## START DATA PROVIDED

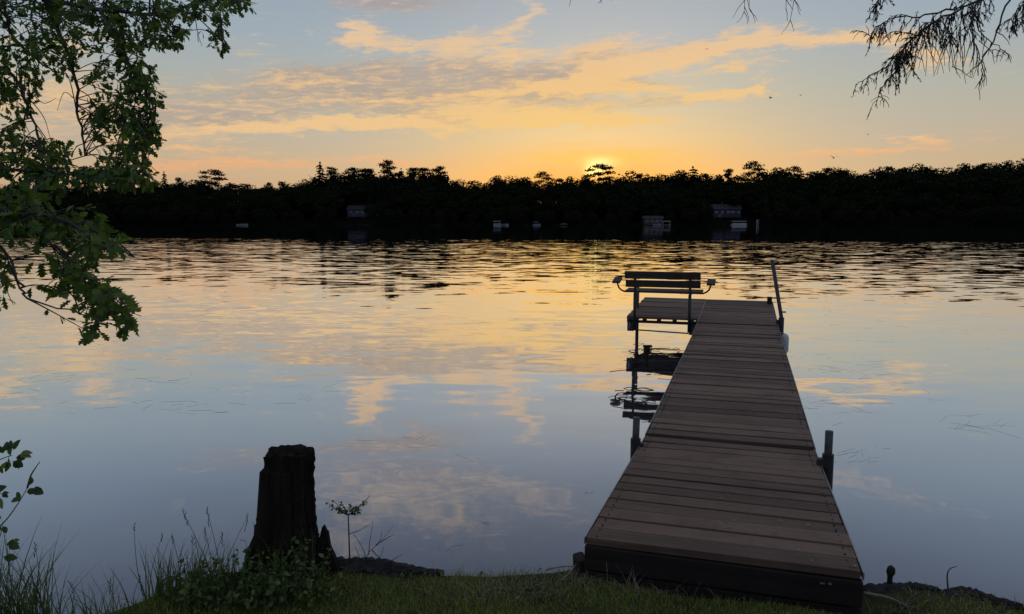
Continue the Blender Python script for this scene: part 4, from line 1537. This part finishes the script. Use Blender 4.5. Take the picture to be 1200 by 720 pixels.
def stick(name, label, pts, r, mat, cat='stick'):
    P = smooth_path(pts, 5)
    base = Vector(pts[0])
    mb = MB().tube([p - base for p in P], [r * (1 - 0.6 * i / (len(P) - 1)) for i in range(len(P))], 6)
    o = mb.build(name, mat, None, smooth=True)
    o.location = base
    return tag(o, label, cat)


q = gp(1111, 688)
stick('stick', 'thin bent twig arching up from between the two muddy logs on the right', [at(1111, 690, q.y), at(1110, 675, q.y), at(1113, 667, q.y), at(1121, 664, q.y)], 0.004, M['twig'])
stick('stick', 'pale curved stick lying on the grass right of the dock corner', [gp(1012, 695, BANK_Z + .03), gp(1035, 699, BANK_Z + .03), gp(1050, 704, BANK_Z + .03), gp(1062, 710, BANK_Z + .03)], 0.008, M['drytwig'])
stick('stick', 'pale reed stalk lying across the bank left of the dock end', [gp(640, 668, BANK_Z + .03), gp(660, 664, BANK_Z + .04), gp(688, 665, BANK_Z + .03)], 0.005, M['drytwig'])
stick('stick', 'short pale stick leaning up against the wooden block by the dock', [gp(658, 680, BANK_Z + .02), gp(668, 671, BANK_Z + .03), gp(676, 660, BANK_Z + .05)], 0.005, M['drytwig'])
bl = gp(681, 671)
o = MB().box((0, 0, 0.02), (0.055, 0.10, 0.13), Matrix.Rotation(0.2, 4, 'Z'), 0.008).build('wood_block', M['beam'], bevel=0.012)
o.location = bl
tag(o, 'small weathered wooden block beside the left corner of the dock', 'block')


# ------------------------------------------------------------------ grass
def blades(n, pos_fn, h_fn, w, lean, segs=3, name='blades'):
    """curved tapering blades as one mesh: two strips of quads each"""
    P = np.array([pos_fn() for _ in range(n)])
    h = np.array([h_fn(p) for p in P])
    a = npr.uniform(0, 2 * math.pi, n)
    la = npr.uniform(0, 2 * math.pi, n)
    lv = npr.uniform(0.15, 1.0, n) * lean
    rows = []
    for k in range(segs + 1):
        t = k / segs
        off = np.stack([np.cos(la) * lv * t ** 1.8 * h, np.sin(la) * lv * t ** 1.8 * h, h * (t - 0.35 * (lv * t) ** 2 * np.minimum(1, lv))], 1)
        c = P + off
        ww = w * (1 - t) ** 0.7 * npr.uniform(0.7, 1.3, n) if k < segs else np.full(n, w * 0.05)
        s = np.stack([np.cos(a) * ww, np.sin(a) * ww, np.zeros(n)], 1)
        rows += [c - s, c + s]
    V = np.stack(rows, 1).reshape(-1, 3)
    q = np.array([(2 * k, 2 * k + 1, 2 * k + 3, 2 * k + 2) for k in range(segs)])
    F = (q[None] + (np.arange(n) * 2 * (segs + 1))[:, None, None]).reshape(-1, 4)
    return V, F


def under_dock(x, y):
    s = Vector((x, y, 0)).dot(AX)
    l = Vector((x, y, 0)).dot(CX)
    return s > S0 - 0.02 and L0 - 0.02 < l < L0 + W + 0.02


def lawn_pos(x0, x1, d0, d1):
    while True:
        x = rnd.uniform(x0, x1)
        d = d0 + (d1 - d0) * rnd.random()
        y = shore_y(x) - d
        if under_dock(x, y):
            continue
        # sparse, patchy towards the edge
        e = 0.5 + 0.5 * math.sin(x * 5.3 + 1.7 * math.sin(y * 7)) * math.cos(y * 6.1 + x)
        if d < 0.22 and rnd.random() > 0.25 + 0.75 * (d / 0.22) * e:
            continue
        if x > 1.5 and d < 0.42 and rnd.random() > 0.18 + 0.3 * e:
            continue
        if rnd.random() > 0.55 + 0.45 * e:
            continue
        return (x, y, gz(x, y) - 0.004)


def lawn_h(p):
    e = 0.5 + 0.5 * math.sin(p[0] * 3.1 + 2 * math.sin(p[1] * 4)) * math.cos(p[1] * 5.1 - p[0] * 2)
    return rnd.uniform(0.015, 0.042) * (0.6 + 0.9 * e)


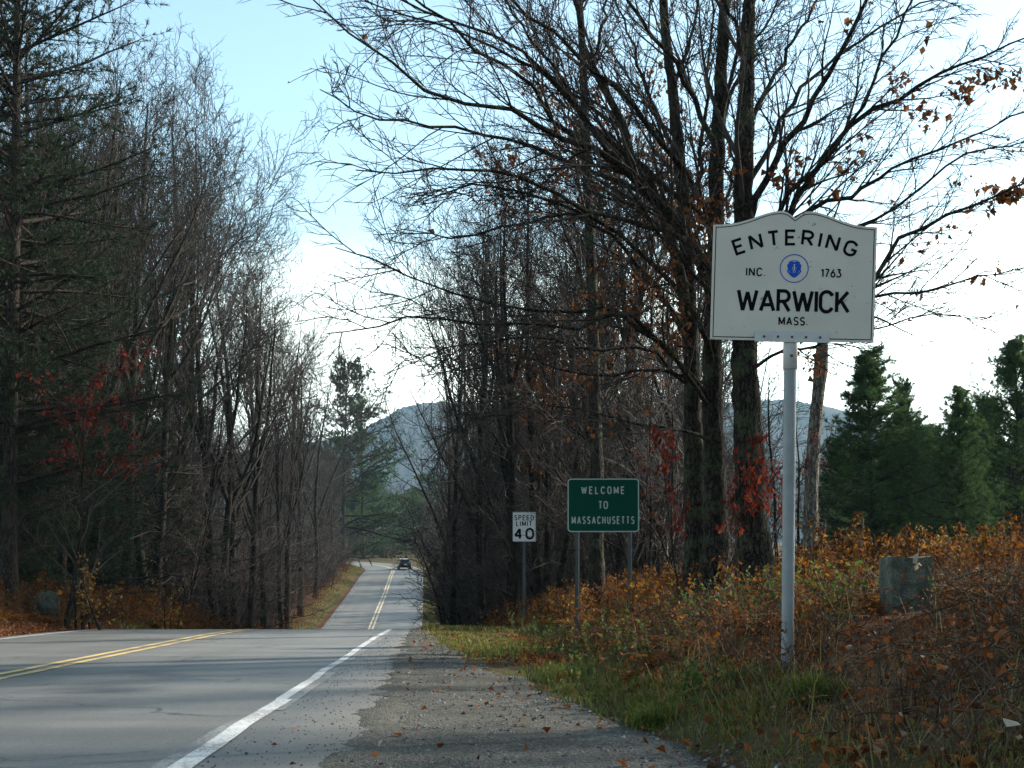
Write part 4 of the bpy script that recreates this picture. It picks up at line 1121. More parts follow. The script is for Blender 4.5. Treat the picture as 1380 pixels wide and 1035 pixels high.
for i, (px, Y, yt) in enumerate([(30, 34, 560), (62, 40, 470), (110, 38, 540), (150, 52, 480), (-20, 33, 500), (90, 55, 430), (215, 60, 600)]):
    o = set_pine(pA, px, yt, Y, 9.6, 'young dark pine in the shade under the bare trees at the left', i * 1.3, 1.15); o['group'] = 'young pines in the left woods'
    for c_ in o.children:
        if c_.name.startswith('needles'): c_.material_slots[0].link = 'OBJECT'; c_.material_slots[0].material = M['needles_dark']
# right woods
k = 0; tries = 0
while k < 56 and tries < 9000:
    tries += 1
    Y = 33 + 165 * G.random() ** 1.3
    r = 2.6 + (3.0 + 0.17 * Y if Y < 80 else 9.0) * G.random() ** 1.1
    X = float(xw(Y)) + 0.4 + r
    if pxof(X, Y) > 925: continue
    if Y < 62 and pxof(X, Y) < 650: continue
    if not ok(X, Y, 1.3 + 0.010 * Y): continue
    if Y > 85 and (r > 5.5 or G.random() < 0.5): continue
    h = G.uniform(9.5, 13.0) if Y < 85 else G.uniform(7, 10)
    pr = protos[k % 5]
    take(protos, k, X, Y, G.random() * 6.28, h / pr[1], 'bare grey-brown tree standing in the woods right of the road', 'bare trees of the right woods'); k += 1
k = 0; tries = 0
while k < 110 and tries < 12000:
    tries += 1
    Y = 31 + 140 * G.random() ** 1.5
    r = 2.0 + (4.0 + 0.15 * Y) * G.random() ** 1.4
    X = float(xw(Y)) + 0.4 + r
    if Y < 40 and r < 5.5: continue
    if Y < 58 and r < 3.2: continue
    p_ = pxof(X, Y)
    if p_ > 960: continue
    sc = G.uniform(0.8, 1.6) if Y < 45 else G.uniform(1.1, 2.3)
    take(sprotos, k, X, Y, G.random() * 6.28, sc, 'leafless shrub tangled under the trees right of the road', 'leafless shrubs of the right woods'); k += 1
# woods further off, right of the maples and beyond the bend
for k in range(34):
    Y = G.uniform(110, 210); px = G.uniform(900, 1260); X = (px - CX) / F * Y
    take(protos, k, X, Y, G.random() * 6.28, G.uniform(0.55, 0.8), 'pale bare tree in the far woods behind the maples and pines', 'far bare trees on the right', -1.0)
for k in range(38):
    Y = G.uniform(225, 330); px = G.uniform(380, 760); X = (px - CX) / F * Y
    take(protos, k, X, Y, G.random() * 6.28, G.uniform(0.75, 1.0), 'bare tree in the far woods beyond the bend of the road', 'far bare trees beyond the bend')
for k in range(20):
    Y = G.uniform(204, 222); px = G.uniform(470, 600); X = (px - CX) / F * Y
    if px < 505: Y += 8
    take(sprotos, k, X, Y, G.random() * 6.28, G.uniform(0.7, 1.2), 'leafless shrub beyond the bend of the road', 'leafless shrubs beyond the bend')
# trees that stand right of the picture and shade the bank
for i, (X, Y, s_) in enumerate([(13, 8.5, 0.85), (17, 13, 1.0), (21, 6, 1.0), (15, 3, 0.9), (26, 11, 1.0), (12.5, 12.5, .7), (17, 19.5, 1.0), (13.5, 22, 0.9), (18.5, 25, 1.0), (15.5, 15, 1.0)]):
    take(protos, i + 2, X, Y, i * 1.1, s_, 'bare tree beyond the right edge of the photo', 'trees beyond the right edge')
for i, (X, Y, s_) in enumerate([(15, 10.5, 0.9), (20, 4, 1.0)]):
    o = dup(pB, (X, Y, H1(X, Y)), i * 2.0, s_, 'pine beyond the right edge of the photo that shades the bank', 'pines beyond the right edge')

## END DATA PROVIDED

--- GOAL OF THE EXERCISE ---
Pictures stay out. Repeat only the lines from the beginning of the data through the line that has "return tag(o, label, cat)".

--- FULL RESPONSE ---
Continue the Blender Python script for this scene: part 4, from line 1537. This part finishes the script. Use Blender 4.5. Take the picture to be 1200 by 720 pixels.
def stick(name, label, pts, r, mat, cat='stick'):
    P = smooth_path(pts, 5)
    base = Vector(pts[0])
    mb = MB().tube([p - base for p in P], [r * (1 - 0.6 * i / (len(P) - 1)) for i in range(len(P))], 6)
    o = mb.build(name, mat, None, smooth=True)
    o.location = base
    return tag(o, label, cat)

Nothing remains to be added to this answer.